The goal was to get Malcolm Perry that elusive win over West Point. Navy needed to break the chains imposed by the Black Knights. That one achievement would create a distinct feeling of renewal in and around Annapolis.
As the Midshipmen celebrate a blowout win over Army – providing the Army-Navy Game’s first margin of more than seven points since 2013 – the reality for Navy is better than it ever could have imagined on Labor Day weekend, three months ago.
Not only has Perry beaten Army, he has set the career rushing record for any player in the Army-Navy Game, with 606 yards. Not only did Perry set that career record, he set the single-game Army-Navy rushing record with 304 yards. Not only did Perry set that record, he became the first Navy player to rush for 300 yards in a game against an FBS opponent.
Remember: Navy has produced two Heisman Trophy winners, Joe Bellino and Roger Staubach. The Army-Navy Game has produced college football icons such as Doc Blanchard and Glenn Davis.

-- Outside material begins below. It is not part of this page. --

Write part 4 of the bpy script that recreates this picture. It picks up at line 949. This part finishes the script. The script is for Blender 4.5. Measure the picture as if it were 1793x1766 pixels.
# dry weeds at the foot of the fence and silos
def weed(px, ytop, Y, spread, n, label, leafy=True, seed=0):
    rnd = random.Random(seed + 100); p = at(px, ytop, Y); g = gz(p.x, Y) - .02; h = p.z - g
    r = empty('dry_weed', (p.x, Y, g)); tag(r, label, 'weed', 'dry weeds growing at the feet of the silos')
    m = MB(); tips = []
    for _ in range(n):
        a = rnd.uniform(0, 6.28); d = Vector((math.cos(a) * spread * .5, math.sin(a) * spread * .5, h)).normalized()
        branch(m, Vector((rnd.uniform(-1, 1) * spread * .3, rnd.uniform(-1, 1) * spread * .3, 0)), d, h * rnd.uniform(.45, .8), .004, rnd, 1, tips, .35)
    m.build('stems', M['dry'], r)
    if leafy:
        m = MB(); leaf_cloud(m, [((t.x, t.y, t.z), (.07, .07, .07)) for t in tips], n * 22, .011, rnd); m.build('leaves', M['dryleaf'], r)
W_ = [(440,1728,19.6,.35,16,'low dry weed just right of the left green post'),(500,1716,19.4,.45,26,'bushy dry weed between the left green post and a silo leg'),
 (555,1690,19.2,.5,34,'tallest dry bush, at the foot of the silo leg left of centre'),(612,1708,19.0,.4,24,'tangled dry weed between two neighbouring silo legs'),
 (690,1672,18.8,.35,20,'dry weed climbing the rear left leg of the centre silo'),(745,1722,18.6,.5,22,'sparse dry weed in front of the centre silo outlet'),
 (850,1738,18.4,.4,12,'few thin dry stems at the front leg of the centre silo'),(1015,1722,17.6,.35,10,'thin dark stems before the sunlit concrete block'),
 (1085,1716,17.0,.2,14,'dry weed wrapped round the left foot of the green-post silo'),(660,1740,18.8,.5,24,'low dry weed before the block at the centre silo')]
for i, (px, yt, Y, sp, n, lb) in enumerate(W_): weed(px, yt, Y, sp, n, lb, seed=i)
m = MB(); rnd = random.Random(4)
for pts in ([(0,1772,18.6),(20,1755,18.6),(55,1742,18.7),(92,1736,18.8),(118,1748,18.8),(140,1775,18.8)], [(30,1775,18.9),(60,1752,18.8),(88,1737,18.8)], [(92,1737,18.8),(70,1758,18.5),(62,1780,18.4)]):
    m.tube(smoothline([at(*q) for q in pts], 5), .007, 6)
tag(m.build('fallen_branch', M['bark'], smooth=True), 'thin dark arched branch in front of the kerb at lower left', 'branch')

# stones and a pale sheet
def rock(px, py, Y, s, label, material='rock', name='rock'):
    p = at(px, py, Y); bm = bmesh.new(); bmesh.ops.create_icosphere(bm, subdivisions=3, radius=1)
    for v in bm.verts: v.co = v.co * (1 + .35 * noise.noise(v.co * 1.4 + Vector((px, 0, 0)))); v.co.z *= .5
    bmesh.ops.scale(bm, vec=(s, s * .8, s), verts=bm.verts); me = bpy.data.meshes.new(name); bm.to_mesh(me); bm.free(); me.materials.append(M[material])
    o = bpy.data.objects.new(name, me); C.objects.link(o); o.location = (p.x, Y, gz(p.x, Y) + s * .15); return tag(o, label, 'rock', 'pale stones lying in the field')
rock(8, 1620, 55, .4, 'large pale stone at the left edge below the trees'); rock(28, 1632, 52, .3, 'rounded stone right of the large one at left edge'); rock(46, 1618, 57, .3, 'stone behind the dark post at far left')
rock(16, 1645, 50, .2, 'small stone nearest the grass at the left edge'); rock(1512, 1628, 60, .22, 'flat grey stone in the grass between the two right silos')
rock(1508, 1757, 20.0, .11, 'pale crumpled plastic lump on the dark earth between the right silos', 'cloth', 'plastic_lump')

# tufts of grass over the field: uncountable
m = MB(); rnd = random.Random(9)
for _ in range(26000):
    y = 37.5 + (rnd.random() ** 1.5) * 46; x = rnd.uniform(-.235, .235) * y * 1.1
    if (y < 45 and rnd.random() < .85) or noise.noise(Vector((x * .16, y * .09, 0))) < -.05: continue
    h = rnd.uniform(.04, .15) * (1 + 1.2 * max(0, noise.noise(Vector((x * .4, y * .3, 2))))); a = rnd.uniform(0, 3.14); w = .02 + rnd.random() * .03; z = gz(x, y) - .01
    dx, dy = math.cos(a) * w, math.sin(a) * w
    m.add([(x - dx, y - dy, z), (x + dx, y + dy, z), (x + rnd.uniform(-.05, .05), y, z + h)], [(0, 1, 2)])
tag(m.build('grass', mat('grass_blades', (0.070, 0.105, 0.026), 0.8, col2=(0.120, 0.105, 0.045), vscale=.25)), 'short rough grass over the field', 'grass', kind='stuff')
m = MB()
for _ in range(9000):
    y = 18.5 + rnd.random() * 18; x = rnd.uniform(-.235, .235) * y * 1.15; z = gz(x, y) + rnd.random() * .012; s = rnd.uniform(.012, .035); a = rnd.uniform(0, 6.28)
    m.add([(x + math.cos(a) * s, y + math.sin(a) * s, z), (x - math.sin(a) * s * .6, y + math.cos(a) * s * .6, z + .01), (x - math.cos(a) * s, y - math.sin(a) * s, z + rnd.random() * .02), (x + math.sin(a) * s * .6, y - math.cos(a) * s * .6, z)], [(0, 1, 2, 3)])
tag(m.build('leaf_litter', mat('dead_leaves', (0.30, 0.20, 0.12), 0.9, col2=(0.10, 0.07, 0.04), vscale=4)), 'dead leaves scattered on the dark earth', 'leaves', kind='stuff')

Malcolm Perry stands above them all in career Army-Navy yards and single-game Army-Navy yards. Perry also set the new single-season rushing yard record, passing another Navy great, Napoleon McCallum.
Perry beat Army… and achieved literally dozens of other milestones (several others not mentioned here) in the process. Perry got his treasured win over West Point… and stamped himself as a Navy football legend with an undeniably immortal performance in the annals of Army-Navy lore.
Malcolm Perry got his win over the Black Knights. That alone is more than enough to satisfy a world-class competitor whose fourth-quarter heroics stood at the center of a 10-win regular season for Navy which has surpassed the most optimistic September hopes and expectations. Yet, even while transcending so many expectations this year, Perry transcended our collective awareness of what was possible in the 2019 Army-Navy Game.
Rarely has one Army-Navy performance made one person’s career so complete.
Commodore Perry commands the oceans today.